** START OF Records to process **

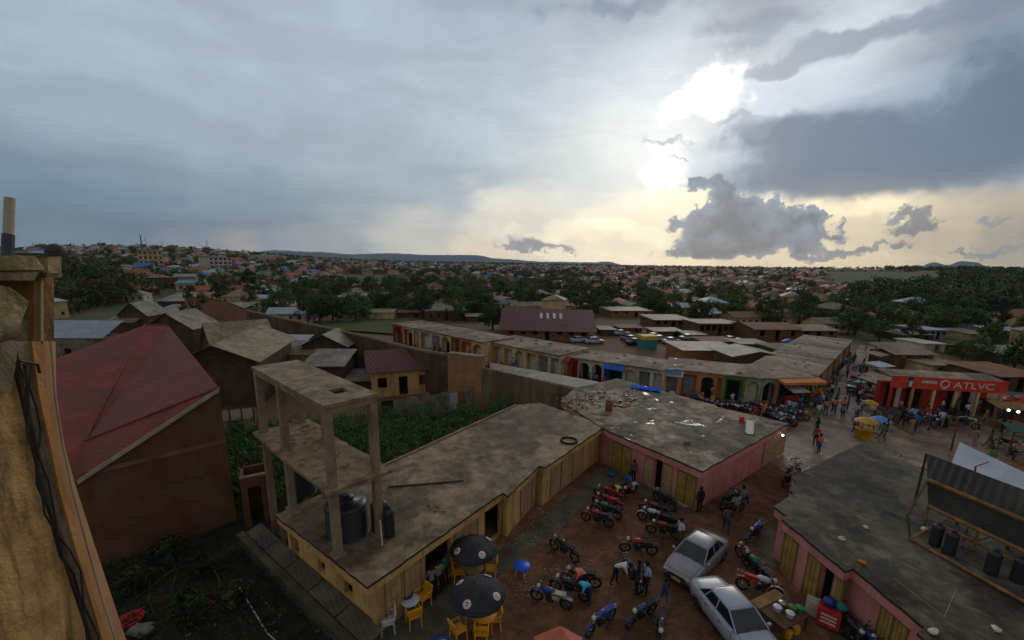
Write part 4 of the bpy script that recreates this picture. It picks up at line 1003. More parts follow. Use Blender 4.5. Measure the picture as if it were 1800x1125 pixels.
mb = MB(); q = [WL(x, y)+Vector((.055, 0, 0)) for x, y in e4]; mb.path(q, .007); mb.build('bead', mat('dull bead', (.42, .36, .27), .8), lb)
for off, r in ((0, .009), (.022, .006), (-.018, .006)):
    mb = MB(); q = [WL(x, y, XW+.06)+Vector((abs(off), off+.02*math.sin(y*.05+off*90), 0)) for x, y in curve([(40, 640), (48, 700), (60, 800), (88, 925), (128, 1010), (158, 1125), (290, 1600)], [640, 680, 720, 760, 800, 850, 900, 940, 975, 1010, 1060, 1125, 1300, 1600])]; mb.path(q, r); mb.build('cable', blackp, lb)
mb = MB(); mb.path([WL(35, 634, XW+.07), WL(66, 640, XW+.07), WL(70, 656, XW+.07)], .008); mb.build('cable', blackp, lb)
# upper part: columns, cornice slabs, mossy corbel and drain
rows2 = [470, 500, 540, 600, 640]
def band(name, xl, xr, ya, yb, m, x0, x1, slope=0):
    L_ = [(xl, ya), (xl+slope, yb)]; R_ = [(xr, ya), (xr+slope, yb)]; return strip(name, L_, R_, m, x0, x1)
band('column', 60, 71, 462, 604, ochre2, XW-.5, XW+.02)
band('column', 72, 77, 458, 604, mat('pale plaster pipe strip', (.42, .34, .22), .8, .2, 3), XW-.4, XW+.05)
band('column', 78, 95, 462, 604, mat('brown stained plaster', (.33, .19, .085), .9, .3, 4, (.07, .045, .03), .7, .4, streak=True), XW-.5, XW+.0)
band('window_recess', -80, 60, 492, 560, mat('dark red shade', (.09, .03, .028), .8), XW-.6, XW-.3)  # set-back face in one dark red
band('wall_face', -90, 59, 560, 604, greyc, XW-.5, XW-.02)
strip('cornice', [(-120, 448), (-120, 476)], [(62, 450), (80, 474)], mosst, XW-.5, XW+.12)
strip('cornice', [(-120, 478), (-120, 493)], [(70, 477), (60, 493)], greyc, XW-.5, XW+.1)
strip('pier_block', [(84, 450), (84, 480)], [(108, 450), (108, 480)], mosst, XW-.1, XW+.1)
strip('pier_block', [(80, 481), (84, 488)], [(112, 481), (106, 488)], greyc, XW-.12, XW+.12)
strip('pier_cap', [(80, 446), (80, 449)], [(112, 446), (112, 449)], trimb, XW-.12, XW+.12)
mb = MB(); c = WL(97, 443); mb.ball(c, (.06, .055, .055), 12, 8); mb.build('finial', mat('dark clay ball', (.07, .055, .05), .8, .3, 8), lb)
strip('corbel', [(-60, 492), (-60, 530), (-60, 590)], [(18, 505), (52, 530), (34, 575)], mosst, XW-.3, XW+.22)
mb = MB(); c0, c1 = WL(-30, 582, XW+.2), WL(16, 576, XW+.2); mb.tube(c0, c1, .085, 16, .075); mb.build('drain_spout', greyc, lb)
strip('corbel_lower_block', [(-60, 592), (-60, 700)], [(34, 600), (20, 690)], greyc, XW-.3, XW+.06)  # grey cement block directly below the corbel
# pole with white tube on the parapet
pl = thing('parapet_pole', 'white tube on a dark grey post standing on the parapet at the left edge', 'pole', WL(14, 447)); c = WL(14, 447)
c.z += .0; up = Vector((0, 0, 1)); zb = zfor(c, 14, 412); zt2 = zfor(c, 14, 348)
p0_, p1_, p2_ = WL(13, 450), WL(14.5, 412), WL(17, 348); mb = MB(); mb.tube(p0_, p1_, .03, 12); mb.build('post', mat('grey painted post', (.06, .075, .09), .5), pl)
mb = MB(); mb.tube(p1_+(p2_-p1_)*.003, p2_, .026, 12); mb.build('tube', mat('dull white tube', (.42, .4, .34), .5, .1, 4), pl)

# ================================================================== motorcycles
mk = proto('motorcycle', 'motorcycle')
paintm = mat('bike paint', (.24, .016, .016), .35, .1, 4, bump=0, spec=.6)
seatm = mat('bike seat', (.022, .02, .02), .6, .1, 4, bump=0)
chrome = mat('bike metal', (.16, .16, .165), .3, .1, 4, metal=.9, bump=0)
def bike(root):
    for x in (-.62, .66):
        mb = MB(); mb.torus((x, 0, .3), .25, .05, 20, 6); w = mb.build('wheel', rubber, root)
        mb = MB(); mb.torus((x, 0, .3), .2, .012, 20, 5); mb.tube((x, -.06, .3), (x, .06, .3), .045, 10)
        for k in range(8):
            a = k*math.pi/4; mb.tube((x, 0, .3), (x+.2*math.cos(a), 0, .3+.2*math.sin(a)), .006, 4, cap=False)
        mb.build('rim', chrome, w)
    mb = MB(); mb.tube((.66, .07, .3), (.44, .07, .92), .025); mb.tube((.66, -.07, .3), (.44, -.07, .92), .025); mb.build('fork', chrome, root)
    mb = MB()
    for sgn in (1,):
        pts = [(.66+.33*math.cos(a), .3+.33*math.sin(a)) for a in (0.35, .8, 1.3, 1.8, 2.3)]
        for (x0, z0), (x1, z1) in zip(pts[:-1], pts[1:]): mb.add([(x0, -.06, z0), (x0, .06, z0), (x1, .06, z1), (x1, -.06, z1), (x0*.985, -.06, z0-.01), (x0*.985, .06, z0-.01), (x1*.985, .06, z1-.01), (x1*.985, -.06, z1-.01)], [(0, 1, 2, 3), (7, 6, 5, 4), (0, 4, 5, 1), (1, 5, 6, 2), (2, 6, 7, 3), (3, 7, 4, 0)])
    mb.build('front_mudguard', paintm, root)
    mb = MB(); mb.path([(.4, -.36, 1.02), (.45, -.18, 1.0), (.45, .18, 1.0), (.4, .36, 1.02)], .014)
    for s_ in (-1, 1): mb.tube((.4, s_*.27, 1.0), (.4, s_*.38, 1.02), .022); mb.tube((.42, s_*.24, 1.02), (.4, s_*.3, 1.18), .007); mb.ball((.4, s_*.3, 1.2), (.015, .055, .035), 8, 5)
    mb.build('handlebar', blackp, root)
    mb = MB(); mb.ball((.56, 0, .86), (.09, .09, .1), 12, 8); mb.build('headlight', whitep, root)
    mb = MB()
    for (x, y, z, r) in ((.2, 0, .78, .17), (.08, 0, .79, .15)): mb.ball((x, 0, z), (.24, .13, .13), 14, 8)
    mb.build('fuel_tank', paintm, root)
    mb = MB(); mb.add([(.02, -.12, .8), (.02, .12, .8), (-.62, .13, .84), (-.62, -.13, .84), (.02, -.1, .7), (.02, .1, .7), (-.6, .1, .74), (-.6, -.1, .74)], [(0, 1, 2, 3), (7, 6, 5, 4), (0, 4, 5, 1), (1, 5, 6, 2), (2, 6, 7, 3), (3, 7, 4, 0)]); mb.build('seat', seatm, root, bevel=.03)
    mb = MB(); mb.box(-.1, -.11, .25, .22, .11, .55); mb.tube((.1, 0, .5), (.22, 0, .62), .08, 10); mb.path([(.44, 0, .85), (.1, 0, .62), (-.3, 0, .62), (-.62, 0, .32)], .025); mb.path([(.44, 0, .8), (.22, 0, .3), (-.1, 0, .26)], .02); mb.build('engine', blackp, root, bevel=.02)
    mb = MB(); mb.path([(.15, -.12, .4), (.05, -.15, .25), (-.25, -.16, .26)], .022); mb.tube((-.25, -.16, .26), (-.8, -.17, .36), .045, 10); mb.build('exhaust', chrome, root)
    mb = MB(); mb.add([(-.35, -.08, .72), (-.35, .08, .72), (-.92, .07, .62), (-.92, -.07, .62), (-.35, -.07, .66), (-.35, .07, .66), (-.9, .06, .58), (-.9, -.06, .58)], [(0, 1, 2, 3), (7, 6, 5, 4), (0, 4, 5, 1), (1, 5, 6, 2), (2, 6, 7, 3), (3, 7, 4, 0)])
    mb.box(-.35, -.14, .5, -.05, -.115, .68); mb.box(-.35, .115, .5, -.05, .14, .68); mb.build('side_cover', seatm, root)
    mb = MB(); mb.path([(-.5, -.12, .86), (-.86, -.12, .88), (-.86, .12, .88), (-.5, .12, .86)], .012); mb.tube((-.7, -.12, .87), (-.7, .12, .87), .01); mb.build('rear_rack', chrome, root)
    mb = MB(); mb.box(-.93, -.04, .6, -.9, .04, .67); mb.build('tail_light', redp, root)
    mb = MB(); mb.tube((-.1, .1, .28), (-.15, .3, .01), .014); mb.build('side_stand', blackp, root)
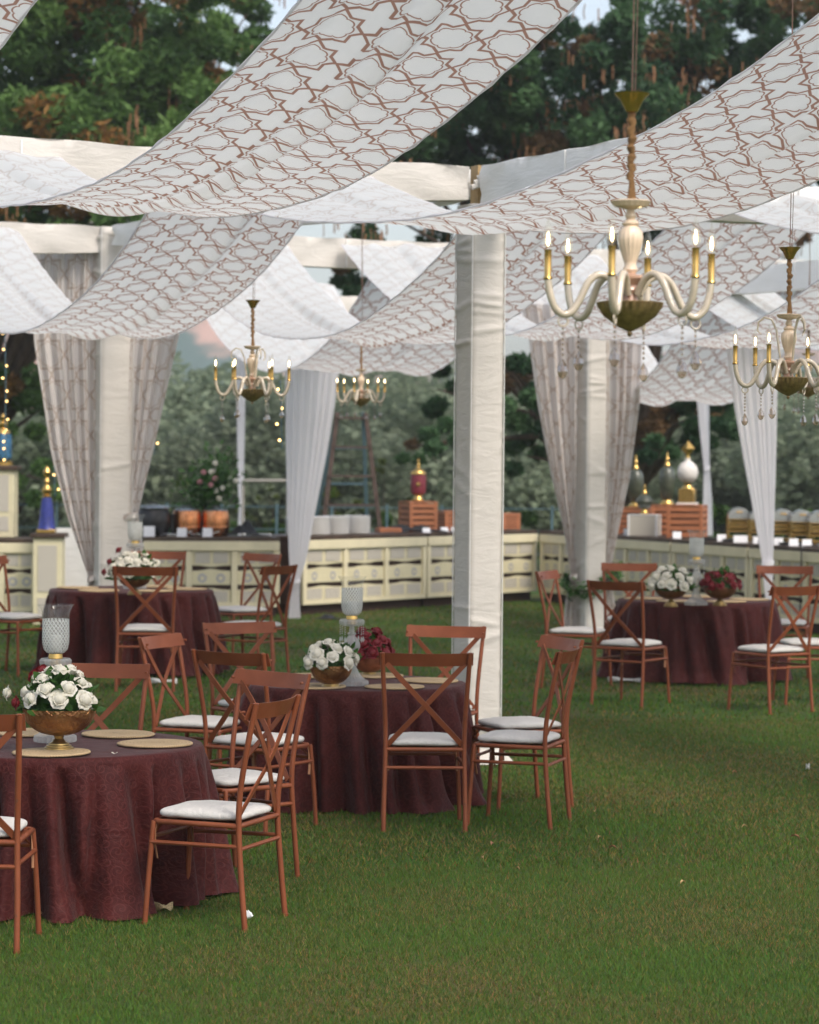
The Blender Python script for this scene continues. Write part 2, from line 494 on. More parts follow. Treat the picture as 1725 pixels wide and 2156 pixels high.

** END OF Records to process **

Give again, word for word, every line from the top of the data above to the line holding "band('column', 78, 95, 462, 604, mat('brown", inclusive, with the pictures left out.

Final result:
Write part 4 of the bpy script that recreates this picture. It picks up at line 1003. More parts follow. Use Blender 4.5. Measure the picture as if it were 1800x1125 pixels.
mb = MB(); q = [WL(x, y)+Vector((.055, 0, 0)) for x, y in e4]; mb.path(q, .007); mb.build('bead', mat('dull bead', (.42, .36, .27), .8), lb)
for off, r in ((0, .009), (.022, .006), (-.018, .006)):
    mb = MB(); q = [WL(x, y, XW+.06)+Vector((abs(off), off+.02*math.sin(y*.05+off*90), 0)) for x, y in curve([(40, 640), (48, 700), (60, 800), (88, 925), (128, 1010), (158, 1125), (290, 1600)], [640, 680, 720, 760, 800, 850, 900, 940, 975, 1010, 1060, 1125, 1300, 1600])]; mb.path(q, r); mb.build('cable', blackp, lb)
mb = MB(); mb.path([WL(35, 634, XW+.07), WL(66, 640, XW+.07), WL(70, 656, XW+.07)], .008); mb.build('cable', blackp, lb)
# upper part: columns, cornice slabs, mossy corbel and drain
rows2 = [470, 500, 540, 600, 640]
def band(name, xl, xr, ya, yb, m, x0, x1, slope=0):
    L_ = [(xl, ya), (xl+slope, yb)]; R_ = [(xr, ya), (xr+slope, yb)]; return strip(name, L_, R_, m, x0, x1)
band('column', 60, 71, 462, 604, ochre2, XW-.5, XW+.02)
band('column', 72, 77, 458, 604, mat('pale plaster pipe strip', (.42, .34, .22), .8, .2, 3), XW-.4, XW+.05)
band('column', 78, 95, 462, 604, mat('brown stained plaster', (.33, .19, .085), .9, .3, 4, (.07, .045, .03), .7, .4, streak=True), XW-.5, XW+.0)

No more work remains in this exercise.